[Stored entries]
────────

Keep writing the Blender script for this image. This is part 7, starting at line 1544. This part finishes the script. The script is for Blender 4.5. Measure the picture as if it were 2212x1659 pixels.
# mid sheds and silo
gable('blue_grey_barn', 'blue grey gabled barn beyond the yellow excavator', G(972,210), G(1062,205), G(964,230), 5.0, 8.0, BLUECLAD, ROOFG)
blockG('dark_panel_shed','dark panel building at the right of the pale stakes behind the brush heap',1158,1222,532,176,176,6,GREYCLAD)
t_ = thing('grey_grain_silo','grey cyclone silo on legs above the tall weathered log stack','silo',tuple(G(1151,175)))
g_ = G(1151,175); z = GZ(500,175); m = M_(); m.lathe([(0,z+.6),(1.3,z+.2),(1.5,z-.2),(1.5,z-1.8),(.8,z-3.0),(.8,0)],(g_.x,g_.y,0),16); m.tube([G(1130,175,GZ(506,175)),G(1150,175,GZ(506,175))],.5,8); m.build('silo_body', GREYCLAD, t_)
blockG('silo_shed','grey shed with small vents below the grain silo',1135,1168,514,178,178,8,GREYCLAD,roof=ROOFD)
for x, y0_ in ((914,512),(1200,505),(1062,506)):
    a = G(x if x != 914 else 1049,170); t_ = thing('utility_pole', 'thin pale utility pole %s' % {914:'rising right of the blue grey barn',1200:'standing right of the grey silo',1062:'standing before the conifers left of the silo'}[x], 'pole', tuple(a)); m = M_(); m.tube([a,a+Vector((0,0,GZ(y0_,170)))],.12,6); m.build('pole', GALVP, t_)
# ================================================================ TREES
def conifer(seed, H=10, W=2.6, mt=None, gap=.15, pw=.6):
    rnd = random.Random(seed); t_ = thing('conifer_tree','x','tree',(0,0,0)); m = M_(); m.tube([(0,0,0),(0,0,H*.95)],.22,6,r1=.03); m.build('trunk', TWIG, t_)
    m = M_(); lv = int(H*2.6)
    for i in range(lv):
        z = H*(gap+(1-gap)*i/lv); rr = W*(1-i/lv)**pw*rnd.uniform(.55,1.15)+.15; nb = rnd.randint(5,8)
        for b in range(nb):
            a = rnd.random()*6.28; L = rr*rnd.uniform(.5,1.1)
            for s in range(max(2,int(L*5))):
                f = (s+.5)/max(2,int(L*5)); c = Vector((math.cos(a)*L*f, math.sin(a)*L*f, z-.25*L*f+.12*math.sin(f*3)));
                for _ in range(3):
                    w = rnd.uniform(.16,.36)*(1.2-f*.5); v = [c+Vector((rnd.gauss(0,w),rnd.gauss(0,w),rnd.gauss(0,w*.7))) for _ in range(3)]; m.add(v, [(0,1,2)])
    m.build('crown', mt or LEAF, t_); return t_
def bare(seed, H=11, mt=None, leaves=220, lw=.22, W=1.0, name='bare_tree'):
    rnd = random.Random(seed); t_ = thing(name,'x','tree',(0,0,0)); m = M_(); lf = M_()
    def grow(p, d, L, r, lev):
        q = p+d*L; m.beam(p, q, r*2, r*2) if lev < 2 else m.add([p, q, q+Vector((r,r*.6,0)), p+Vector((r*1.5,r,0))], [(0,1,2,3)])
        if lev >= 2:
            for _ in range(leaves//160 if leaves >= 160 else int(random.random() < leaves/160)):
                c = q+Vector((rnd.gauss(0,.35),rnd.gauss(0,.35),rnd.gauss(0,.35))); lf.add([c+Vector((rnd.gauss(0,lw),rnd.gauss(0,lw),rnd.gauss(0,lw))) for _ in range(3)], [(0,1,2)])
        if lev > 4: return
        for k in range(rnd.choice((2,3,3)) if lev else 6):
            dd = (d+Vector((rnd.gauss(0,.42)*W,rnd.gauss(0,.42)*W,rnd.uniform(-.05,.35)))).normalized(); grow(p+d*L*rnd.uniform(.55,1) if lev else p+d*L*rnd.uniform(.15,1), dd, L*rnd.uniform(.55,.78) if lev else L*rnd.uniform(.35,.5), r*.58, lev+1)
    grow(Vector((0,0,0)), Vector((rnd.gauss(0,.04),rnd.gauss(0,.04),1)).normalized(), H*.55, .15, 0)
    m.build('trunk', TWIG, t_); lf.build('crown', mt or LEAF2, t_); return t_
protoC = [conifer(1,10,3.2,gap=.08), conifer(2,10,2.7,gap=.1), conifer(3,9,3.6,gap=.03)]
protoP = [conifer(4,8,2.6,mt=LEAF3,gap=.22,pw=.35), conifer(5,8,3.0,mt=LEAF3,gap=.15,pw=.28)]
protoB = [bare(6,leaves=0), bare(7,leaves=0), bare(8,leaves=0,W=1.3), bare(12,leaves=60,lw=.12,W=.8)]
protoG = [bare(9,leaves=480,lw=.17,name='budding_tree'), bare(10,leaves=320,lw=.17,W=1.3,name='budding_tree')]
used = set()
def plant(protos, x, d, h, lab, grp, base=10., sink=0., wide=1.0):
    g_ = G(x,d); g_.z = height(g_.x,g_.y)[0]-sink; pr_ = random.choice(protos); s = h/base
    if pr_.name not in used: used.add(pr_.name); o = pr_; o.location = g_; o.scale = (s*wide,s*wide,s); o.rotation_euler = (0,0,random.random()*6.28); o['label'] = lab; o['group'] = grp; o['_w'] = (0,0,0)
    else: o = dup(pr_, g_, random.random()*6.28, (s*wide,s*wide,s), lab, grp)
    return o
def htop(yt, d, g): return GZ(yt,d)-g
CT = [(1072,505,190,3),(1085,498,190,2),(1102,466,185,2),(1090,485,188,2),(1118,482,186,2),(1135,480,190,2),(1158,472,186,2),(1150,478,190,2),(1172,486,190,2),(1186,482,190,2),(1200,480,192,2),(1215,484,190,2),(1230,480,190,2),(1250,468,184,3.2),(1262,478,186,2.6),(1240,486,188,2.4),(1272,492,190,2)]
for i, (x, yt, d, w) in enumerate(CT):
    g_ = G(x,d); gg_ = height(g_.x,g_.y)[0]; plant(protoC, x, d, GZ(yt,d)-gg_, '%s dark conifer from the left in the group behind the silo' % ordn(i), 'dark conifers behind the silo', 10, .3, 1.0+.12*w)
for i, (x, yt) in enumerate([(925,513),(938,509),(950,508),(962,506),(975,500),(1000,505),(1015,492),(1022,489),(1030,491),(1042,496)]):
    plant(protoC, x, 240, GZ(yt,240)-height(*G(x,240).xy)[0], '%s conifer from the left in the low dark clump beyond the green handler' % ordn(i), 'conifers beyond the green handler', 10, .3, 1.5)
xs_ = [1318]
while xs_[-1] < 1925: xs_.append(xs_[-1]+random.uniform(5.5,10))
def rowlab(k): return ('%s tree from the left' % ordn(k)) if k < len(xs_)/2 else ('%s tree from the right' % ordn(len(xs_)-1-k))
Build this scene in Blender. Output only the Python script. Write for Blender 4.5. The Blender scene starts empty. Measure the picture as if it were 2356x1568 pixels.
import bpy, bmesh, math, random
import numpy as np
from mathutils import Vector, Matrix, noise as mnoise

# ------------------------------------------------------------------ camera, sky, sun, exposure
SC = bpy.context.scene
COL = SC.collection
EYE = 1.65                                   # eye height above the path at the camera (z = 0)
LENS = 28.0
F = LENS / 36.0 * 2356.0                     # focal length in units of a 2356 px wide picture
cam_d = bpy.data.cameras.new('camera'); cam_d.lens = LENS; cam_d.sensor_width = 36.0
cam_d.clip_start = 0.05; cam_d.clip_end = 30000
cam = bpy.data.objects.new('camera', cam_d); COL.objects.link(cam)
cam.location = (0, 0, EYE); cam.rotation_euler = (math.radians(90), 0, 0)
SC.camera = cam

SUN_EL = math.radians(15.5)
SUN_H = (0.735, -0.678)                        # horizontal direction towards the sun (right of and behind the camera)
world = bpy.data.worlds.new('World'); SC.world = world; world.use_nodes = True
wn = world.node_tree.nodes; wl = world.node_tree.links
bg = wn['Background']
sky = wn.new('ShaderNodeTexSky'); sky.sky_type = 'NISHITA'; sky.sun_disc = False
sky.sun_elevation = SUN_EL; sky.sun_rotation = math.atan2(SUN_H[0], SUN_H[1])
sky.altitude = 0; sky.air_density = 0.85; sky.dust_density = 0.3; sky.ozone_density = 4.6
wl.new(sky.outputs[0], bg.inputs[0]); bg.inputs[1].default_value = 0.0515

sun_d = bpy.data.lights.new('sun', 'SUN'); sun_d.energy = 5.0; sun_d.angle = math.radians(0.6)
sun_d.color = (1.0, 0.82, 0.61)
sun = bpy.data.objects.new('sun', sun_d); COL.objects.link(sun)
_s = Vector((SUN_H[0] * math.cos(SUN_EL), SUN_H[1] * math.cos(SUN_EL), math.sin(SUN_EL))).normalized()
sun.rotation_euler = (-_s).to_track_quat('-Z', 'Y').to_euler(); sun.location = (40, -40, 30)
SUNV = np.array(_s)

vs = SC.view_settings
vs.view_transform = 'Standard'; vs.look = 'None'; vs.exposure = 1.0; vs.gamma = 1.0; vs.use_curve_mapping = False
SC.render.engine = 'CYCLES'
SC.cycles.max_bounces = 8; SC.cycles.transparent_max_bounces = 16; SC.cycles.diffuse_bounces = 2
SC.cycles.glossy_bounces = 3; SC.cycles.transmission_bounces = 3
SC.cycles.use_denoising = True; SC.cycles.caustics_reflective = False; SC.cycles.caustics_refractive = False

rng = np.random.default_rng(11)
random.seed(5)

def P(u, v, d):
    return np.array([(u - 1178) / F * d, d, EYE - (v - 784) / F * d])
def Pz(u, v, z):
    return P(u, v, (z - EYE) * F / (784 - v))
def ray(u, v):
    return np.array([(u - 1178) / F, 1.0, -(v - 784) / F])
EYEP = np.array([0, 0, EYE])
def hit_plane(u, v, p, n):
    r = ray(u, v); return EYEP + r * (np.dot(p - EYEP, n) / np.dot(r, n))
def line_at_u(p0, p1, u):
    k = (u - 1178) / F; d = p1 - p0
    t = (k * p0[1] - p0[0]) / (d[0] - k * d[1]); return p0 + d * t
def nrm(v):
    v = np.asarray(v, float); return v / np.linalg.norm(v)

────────

In the listing above, find the line containing "Build this scene" and the line containing "wl.new(sky.outputs[0], bg.inputs[0]); bg.inputs[1].default_value", then quote both, plus every line between them, exactly as written.

**Solved exercise**
Build this scene in Blender. Output only the Python script. Write for Blender 4.5. The Blender scene starts empty. Measure the picture as if it were 2356x1568 pixels.
import bpy, bmesh, math, random
import numpy as np
from mathutils import Vector, Matrix, noise as mnoise

# ------------------------------------------------------------------ camera, sky, sun, exposure
SC = bpy.context.scene
COL = SC.collection
EYE = 1.65                                   # eye height above the path at the camera (z = 0)
LENS = 28.0
F = LENS / 36.0 * 2356.0                     # focal length in units of a 2356 px wide picture
cam_d = bpy.data.cameras.new('camera'); cam_d.lens = LENS; cam_d.sensor_width = 36.0
cam_d.clip_start = 0.05; cam_d.clip_end = 30000
cam = bpy.data.objects.new('camera', cam_d); COL.objects.link(cam)
cam.location = (0, 0, EYE); cam.rotation_euler = (math.radians(90), 0, 0)
SC.camera = cam

SUN_EL = math.radians(15.5)
SUN_H = (0.735, -0.678)                        # horizontal direction towards the sun (right of and behind the camera)
world = bpy.data.worlds.new('World'); SC.world = world; world.use_nodes = True
wn = world.node_tree.nodes; wl = world.node_tree.links
bg = wn['Background']
sky = wn.new('ShaderNodeTexSky'); sky.sky_type = 'NISHITA'; sky.sun_disc = False
sky.sun_elevation = SUN_EL; sky.sun_rotation = math.atan2(SUN_H[0], SUN_H[1])
sky.altitude = 0; sky.air_density = 0.85; sky.dust_density = 0.3; sky.ozone_density = 4.6
wl.new(sky.outputs[0], bg.inputs[0]); bg.inputs[1].default_value = 0.0515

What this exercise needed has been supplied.